In his words to members of the Toniolo Young Professionals Association, whom he received in audience at the Vatican Apostolic Palace on Friday morning, Francis said that he was concerned “to hear about young people entrenched behind a screen, whose eyes reflect artificial lights instead of letting their creativity shine.”
The Supreme Pontiff pointed out that “to be young is not to think of having the world in your hands, but to get your hands dirty for the world; it is to have a life ahead of you to spend, not to preserve or archive,” and that it saddened him to see “young people who are professional on the outside and lifeless on the inside, who, squeezed by duty, take refuge in the pursuit of pleasure.”

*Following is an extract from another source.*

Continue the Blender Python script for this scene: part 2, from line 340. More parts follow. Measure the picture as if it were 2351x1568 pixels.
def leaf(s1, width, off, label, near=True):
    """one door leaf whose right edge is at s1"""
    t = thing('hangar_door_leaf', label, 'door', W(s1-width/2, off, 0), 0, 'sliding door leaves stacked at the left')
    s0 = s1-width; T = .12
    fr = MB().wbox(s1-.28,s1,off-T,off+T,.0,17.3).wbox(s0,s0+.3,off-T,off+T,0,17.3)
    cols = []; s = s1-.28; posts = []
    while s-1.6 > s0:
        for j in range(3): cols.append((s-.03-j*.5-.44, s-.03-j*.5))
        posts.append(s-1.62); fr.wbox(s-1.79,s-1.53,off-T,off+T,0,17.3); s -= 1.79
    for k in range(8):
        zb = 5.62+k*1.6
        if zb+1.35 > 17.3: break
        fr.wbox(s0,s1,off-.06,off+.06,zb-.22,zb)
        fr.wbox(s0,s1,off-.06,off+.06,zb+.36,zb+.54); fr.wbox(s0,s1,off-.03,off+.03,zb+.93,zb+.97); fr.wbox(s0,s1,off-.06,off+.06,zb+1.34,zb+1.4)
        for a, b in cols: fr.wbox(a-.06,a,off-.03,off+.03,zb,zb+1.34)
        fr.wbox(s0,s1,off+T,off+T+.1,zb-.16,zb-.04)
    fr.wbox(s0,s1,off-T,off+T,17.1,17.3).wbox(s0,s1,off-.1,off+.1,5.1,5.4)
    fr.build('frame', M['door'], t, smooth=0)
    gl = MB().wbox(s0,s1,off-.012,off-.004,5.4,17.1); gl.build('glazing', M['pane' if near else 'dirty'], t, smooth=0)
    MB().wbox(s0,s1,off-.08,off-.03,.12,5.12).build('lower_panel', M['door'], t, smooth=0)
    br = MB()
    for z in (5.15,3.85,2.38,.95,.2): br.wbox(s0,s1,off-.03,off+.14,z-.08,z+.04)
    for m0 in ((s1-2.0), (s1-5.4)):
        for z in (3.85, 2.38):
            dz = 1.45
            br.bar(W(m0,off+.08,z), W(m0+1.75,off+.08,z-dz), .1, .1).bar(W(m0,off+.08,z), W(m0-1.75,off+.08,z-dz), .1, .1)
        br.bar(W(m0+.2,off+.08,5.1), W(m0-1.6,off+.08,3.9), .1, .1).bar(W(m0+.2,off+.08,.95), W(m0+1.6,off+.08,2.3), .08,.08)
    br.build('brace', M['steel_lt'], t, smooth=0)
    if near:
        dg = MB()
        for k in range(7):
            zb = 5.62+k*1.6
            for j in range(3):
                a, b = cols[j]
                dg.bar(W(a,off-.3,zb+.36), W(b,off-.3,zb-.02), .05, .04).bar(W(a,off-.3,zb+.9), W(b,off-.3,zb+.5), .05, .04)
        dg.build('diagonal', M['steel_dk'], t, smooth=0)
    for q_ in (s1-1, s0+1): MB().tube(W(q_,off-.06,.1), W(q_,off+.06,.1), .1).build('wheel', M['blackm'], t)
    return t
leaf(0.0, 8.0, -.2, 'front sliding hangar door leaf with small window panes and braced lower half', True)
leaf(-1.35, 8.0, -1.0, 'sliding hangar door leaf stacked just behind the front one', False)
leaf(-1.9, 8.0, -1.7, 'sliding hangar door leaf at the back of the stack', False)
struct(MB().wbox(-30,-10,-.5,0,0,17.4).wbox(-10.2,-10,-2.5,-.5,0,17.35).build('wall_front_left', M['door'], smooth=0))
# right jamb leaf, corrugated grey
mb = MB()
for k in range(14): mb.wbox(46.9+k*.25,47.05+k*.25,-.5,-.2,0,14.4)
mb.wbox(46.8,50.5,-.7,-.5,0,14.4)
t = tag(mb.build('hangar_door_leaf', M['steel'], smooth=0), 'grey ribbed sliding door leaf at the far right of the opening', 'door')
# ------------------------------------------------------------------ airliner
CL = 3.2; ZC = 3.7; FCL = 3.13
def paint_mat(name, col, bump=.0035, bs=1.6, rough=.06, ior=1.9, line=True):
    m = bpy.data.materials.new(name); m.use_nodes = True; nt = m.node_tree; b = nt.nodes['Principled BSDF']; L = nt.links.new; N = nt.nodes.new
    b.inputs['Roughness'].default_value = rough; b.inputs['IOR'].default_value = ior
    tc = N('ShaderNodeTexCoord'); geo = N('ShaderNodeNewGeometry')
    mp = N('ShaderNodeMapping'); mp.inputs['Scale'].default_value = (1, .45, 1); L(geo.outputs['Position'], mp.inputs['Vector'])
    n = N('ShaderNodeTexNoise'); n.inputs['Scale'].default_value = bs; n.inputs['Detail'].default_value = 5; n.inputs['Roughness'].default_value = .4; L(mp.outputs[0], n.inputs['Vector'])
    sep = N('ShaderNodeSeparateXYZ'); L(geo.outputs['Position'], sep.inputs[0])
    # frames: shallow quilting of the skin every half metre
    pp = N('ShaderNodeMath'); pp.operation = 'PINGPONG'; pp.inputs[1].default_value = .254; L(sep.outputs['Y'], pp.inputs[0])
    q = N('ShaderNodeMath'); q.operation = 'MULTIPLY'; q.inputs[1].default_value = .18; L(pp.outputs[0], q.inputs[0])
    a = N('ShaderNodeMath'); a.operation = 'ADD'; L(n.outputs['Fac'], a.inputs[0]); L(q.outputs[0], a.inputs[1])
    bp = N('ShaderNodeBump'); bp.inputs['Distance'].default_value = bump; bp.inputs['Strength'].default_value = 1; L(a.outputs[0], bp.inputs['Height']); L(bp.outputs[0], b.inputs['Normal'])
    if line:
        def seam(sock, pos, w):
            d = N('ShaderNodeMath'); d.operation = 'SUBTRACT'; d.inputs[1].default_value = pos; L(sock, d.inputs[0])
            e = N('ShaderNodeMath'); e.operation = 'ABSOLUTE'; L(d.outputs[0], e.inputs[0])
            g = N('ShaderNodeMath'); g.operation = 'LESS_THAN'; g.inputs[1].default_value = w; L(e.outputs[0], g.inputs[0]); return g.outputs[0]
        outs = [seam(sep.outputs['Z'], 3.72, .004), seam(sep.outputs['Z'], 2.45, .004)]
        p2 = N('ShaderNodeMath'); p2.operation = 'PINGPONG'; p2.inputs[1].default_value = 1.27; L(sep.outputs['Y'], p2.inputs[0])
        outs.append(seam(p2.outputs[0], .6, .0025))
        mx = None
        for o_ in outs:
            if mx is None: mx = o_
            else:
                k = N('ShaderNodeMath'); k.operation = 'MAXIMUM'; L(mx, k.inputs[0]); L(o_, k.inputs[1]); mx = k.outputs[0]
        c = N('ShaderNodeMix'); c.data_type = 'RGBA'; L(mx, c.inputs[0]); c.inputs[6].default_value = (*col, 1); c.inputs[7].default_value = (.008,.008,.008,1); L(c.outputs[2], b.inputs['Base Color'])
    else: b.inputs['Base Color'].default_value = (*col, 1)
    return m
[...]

He warned that today a brief thought is spreading in the world “formed by a few characters, which burns immediately; a thought that does not look up and forward, but only here and now, fruit of the needs of the moment.”
It is “a thought that does not look at history, that does not have in itself a historic legacy; a thought that moves by instinct and is measured in instants,” the Pope asserted before the members of that association, founded in 2016, which brings together young people from the Fellowship Program in the Vatican’s representations to international organizations.
“Faced with the complexity of life and the world, this short-sighted thinking leads to generalization and criticism, to simplification and distortion of reality, in the pursuit of one’s own immediate interest rather than the good of others and the future of all,” the Bishop of Rome added.